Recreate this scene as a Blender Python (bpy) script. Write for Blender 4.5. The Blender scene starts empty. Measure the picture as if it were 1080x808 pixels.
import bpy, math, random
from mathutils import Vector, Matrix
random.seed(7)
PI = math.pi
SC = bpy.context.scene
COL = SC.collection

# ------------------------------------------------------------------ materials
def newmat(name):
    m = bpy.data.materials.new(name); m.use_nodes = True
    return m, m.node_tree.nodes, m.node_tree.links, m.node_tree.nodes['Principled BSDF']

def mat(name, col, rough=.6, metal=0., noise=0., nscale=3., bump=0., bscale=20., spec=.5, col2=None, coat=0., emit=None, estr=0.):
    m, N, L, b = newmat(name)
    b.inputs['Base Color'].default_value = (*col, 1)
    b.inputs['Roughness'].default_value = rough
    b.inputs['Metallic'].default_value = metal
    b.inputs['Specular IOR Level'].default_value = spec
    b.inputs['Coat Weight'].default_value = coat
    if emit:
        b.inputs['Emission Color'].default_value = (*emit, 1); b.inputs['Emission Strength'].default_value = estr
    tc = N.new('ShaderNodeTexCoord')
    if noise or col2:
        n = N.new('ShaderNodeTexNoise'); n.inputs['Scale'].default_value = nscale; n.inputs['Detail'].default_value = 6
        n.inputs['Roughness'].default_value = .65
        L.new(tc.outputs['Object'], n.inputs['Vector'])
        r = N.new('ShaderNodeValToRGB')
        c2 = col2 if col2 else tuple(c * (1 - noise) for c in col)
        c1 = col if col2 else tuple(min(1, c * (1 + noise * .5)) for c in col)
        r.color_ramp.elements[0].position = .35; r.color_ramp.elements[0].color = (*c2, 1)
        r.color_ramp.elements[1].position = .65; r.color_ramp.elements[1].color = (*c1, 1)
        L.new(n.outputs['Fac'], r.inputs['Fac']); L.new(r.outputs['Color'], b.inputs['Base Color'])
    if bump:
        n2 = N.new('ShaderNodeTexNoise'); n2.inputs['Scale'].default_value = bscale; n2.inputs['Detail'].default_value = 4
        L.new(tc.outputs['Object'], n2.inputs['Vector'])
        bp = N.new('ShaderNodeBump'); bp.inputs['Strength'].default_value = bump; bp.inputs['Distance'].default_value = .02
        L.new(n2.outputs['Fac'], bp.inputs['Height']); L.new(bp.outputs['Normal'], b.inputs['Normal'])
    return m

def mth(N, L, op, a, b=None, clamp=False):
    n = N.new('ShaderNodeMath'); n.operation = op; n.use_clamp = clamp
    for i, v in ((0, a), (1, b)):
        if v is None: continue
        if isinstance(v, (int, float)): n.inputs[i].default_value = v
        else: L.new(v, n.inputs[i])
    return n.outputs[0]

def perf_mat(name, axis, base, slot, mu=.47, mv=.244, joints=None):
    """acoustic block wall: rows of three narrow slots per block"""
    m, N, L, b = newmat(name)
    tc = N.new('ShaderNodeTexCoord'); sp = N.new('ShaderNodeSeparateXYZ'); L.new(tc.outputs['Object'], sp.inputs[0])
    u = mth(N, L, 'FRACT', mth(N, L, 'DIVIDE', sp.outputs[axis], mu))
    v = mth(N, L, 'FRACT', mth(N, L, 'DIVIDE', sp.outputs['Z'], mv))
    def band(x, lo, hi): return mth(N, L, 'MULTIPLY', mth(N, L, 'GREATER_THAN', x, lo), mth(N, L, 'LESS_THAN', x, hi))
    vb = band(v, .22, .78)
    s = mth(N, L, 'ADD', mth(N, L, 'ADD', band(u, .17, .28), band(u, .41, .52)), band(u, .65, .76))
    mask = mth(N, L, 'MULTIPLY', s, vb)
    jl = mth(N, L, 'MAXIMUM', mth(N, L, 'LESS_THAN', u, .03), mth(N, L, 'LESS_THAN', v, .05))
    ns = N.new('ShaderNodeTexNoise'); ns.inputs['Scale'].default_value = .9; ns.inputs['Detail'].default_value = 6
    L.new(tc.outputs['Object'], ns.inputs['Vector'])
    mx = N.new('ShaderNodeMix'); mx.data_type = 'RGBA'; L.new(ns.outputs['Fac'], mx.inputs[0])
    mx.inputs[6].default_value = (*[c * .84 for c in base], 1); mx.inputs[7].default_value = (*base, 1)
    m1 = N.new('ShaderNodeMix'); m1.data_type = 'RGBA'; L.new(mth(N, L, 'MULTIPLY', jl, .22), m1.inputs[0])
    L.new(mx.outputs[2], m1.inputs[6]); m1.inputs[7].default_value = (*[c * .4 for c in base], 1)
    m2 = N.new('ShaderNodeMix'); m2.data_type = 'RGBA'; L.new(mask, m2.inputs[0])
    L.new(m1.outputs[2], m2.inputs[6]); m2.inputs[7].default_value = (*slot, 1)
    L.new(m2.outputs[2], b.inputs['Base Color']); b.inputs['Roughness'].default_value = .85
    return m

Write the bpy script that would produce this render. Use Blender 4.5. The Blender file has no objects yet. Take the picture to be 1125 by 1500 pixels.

· · · · ·

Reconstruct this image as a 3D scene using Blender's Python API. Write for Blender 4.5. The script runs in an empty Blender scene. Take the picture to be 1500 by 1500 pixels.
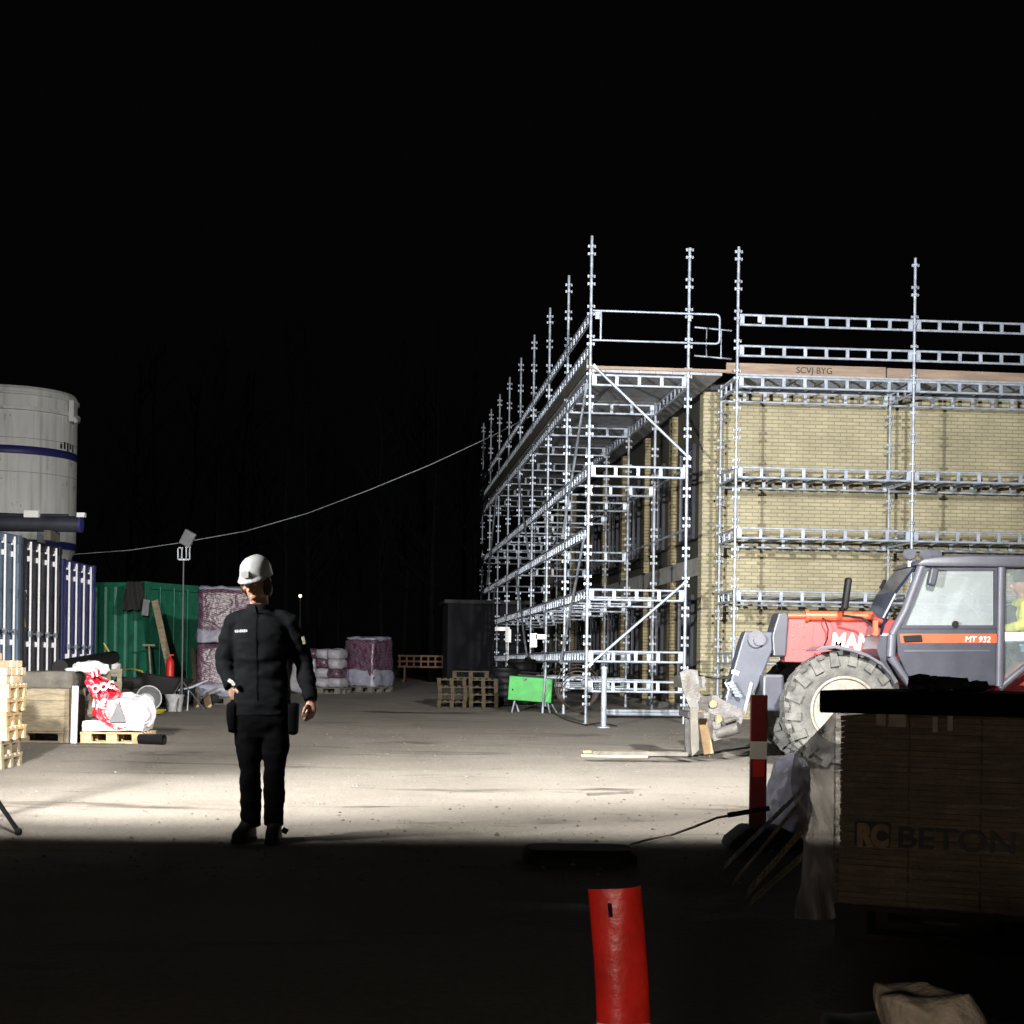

· · · · ·

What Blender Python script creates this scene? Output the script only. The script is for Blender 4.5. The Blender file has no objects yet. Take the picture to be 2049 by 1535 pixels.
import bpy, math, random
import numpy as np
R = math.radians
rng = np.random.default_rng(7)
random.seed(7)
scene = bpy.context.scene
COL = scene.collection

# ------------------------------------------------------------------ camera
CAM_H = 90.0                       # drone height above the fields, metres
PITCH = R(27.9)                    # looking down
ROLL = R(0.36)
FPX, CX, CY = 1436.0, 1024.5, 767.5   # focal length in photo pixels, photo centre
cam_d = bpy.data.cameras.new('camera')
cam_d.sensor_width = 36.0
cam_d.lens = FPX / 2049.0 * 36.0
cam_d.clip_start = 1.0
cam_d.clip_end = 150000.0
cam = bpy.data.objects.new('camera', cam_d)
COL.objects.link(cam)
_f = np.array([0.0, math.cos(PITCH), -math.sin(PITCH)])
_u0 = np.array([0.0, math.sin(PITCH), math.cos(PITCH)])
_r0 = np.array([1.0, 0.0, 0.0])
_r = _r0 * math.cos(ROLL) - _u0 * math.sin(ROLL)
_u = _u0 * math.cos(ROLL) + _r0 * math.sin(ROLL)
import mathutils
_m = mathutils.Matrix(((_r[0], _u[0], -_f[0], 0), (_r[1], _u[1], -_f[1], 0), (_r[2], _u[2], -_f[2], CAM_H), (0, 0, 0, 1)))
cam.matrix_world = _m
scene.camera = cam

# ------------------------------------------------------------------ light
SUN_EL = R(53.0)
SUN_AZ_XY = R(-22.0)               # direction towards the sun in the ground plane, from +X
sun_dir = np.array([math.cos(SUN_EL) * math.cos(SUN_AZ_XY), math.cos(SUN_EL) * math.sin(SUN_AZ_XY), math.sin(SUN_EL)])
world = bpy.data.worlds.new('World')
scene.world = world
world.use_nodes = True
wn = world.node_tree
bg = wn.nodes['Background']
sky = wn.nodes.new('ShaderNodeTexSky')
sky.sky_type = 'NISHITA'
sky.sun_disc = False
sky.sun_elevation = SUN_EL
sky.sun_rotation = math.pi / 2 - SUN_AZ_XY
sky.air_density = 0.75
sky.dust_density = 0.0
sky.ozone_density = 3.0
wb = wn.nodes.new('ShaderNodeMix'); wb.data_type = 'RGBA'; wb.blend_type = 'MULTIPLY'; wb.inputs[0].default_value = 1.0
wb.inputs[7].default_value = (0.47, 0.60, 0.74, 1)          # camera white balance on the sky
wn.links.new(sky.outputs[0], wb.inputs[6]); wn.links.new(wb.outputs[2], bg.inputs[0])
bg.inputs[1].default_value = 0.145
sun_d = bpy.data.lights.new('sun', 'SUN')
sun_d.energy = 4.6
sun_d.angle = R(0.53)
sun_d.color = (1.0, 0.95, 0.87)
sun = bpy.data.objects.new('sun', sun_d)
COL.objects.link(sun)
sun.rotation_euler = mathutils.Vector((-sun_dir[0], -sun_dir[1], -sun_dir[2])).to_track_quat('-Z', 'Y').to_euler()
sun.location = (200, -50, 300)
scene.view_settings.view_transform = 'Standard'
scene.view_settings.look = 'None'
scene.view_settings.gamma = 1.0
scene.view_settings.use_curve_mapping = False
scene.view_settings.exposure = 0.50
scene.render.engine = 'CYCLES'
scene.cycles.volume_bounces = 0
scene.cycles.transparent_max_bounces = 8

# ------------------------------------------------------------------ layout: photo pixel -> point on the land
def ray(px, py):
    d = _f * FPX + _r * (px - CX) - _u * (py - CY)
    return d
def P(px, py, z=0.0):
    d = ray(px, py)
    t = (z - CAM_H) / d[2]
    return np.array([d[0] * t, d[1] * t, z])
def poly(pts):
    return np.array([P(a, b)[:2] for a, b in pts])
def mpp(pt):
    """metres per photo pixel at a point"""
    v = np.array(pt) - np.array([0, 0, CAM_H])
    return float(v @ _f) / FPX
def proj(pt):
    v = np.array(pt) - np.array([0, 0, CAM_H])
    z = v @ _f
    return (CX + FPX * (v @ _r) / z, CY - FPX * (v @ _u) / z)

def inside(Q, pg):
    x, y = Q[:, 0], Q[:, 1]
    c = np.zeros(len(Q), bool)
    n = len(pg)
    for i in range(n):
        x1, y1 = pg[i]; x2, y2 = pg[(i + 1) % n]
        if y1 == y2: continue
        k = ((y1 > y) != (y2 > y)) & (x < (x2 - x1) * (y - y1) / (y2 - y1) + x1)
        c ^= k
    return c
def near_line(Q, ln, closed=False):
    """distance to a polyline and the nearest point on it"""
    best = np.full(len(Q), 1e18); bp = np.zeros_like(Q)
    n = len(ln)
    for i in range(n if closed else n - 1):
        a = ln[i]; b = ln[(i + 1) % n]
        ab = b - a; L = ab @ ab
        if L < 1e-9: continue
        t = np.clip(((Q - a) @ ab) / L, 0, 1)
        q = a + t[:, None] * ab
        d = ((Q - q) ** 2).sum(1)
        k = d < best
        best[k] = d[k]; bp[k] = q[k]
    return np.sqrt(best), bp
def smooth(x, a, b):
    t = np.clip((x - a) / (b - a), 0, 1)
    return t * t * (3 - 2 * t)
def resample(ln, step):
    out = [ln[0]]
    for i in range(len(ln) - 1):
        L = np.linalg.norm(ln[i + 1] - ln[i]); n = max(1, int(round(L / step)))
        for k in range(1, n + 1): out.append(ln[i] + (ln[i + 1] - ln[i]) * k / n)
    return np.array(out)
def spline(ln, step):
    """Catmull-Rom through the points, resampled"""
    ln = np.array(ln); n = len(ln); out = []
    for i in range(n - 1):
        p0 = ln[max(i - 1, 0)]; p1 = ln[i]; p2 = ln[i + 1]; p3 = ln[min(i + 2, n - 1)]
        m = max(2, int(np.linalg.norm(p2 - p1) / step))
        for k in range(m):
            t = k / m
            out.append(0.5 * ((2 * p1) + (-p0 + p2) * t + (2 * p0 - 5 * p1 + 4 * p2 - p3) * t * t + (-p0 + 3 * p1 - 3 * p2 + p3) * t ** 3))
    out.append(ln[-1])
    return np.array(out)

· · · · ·

## Given request
Retype, word for word, every line from the line with "Recreate this scene" to the line with "m.node_tree.links, m.node_tree.nodes['Principled BSDF']", inclusive. Add nothing.

## Answer to this task
Recreate this scene as a Blender Python (bpy) script. Write for Blender 4.5. The Blender scene starts empty. Measure the picture as if it were 1080x808 pixels.
import bpy, math, random
from mathutils import Vector, Matrix
random.seed(7)
PI = math.pi
SC = bpy.context.scene
COL = SC.collection

# ------------------------------------------------------------------ materials
def newmat(name):
    m = bpy.data.materials.new(name); m.use_nodes = True
    return m, m.node_tree.nodes, m.node_tree.links, m.node_tree.nodes['Principled BSDF']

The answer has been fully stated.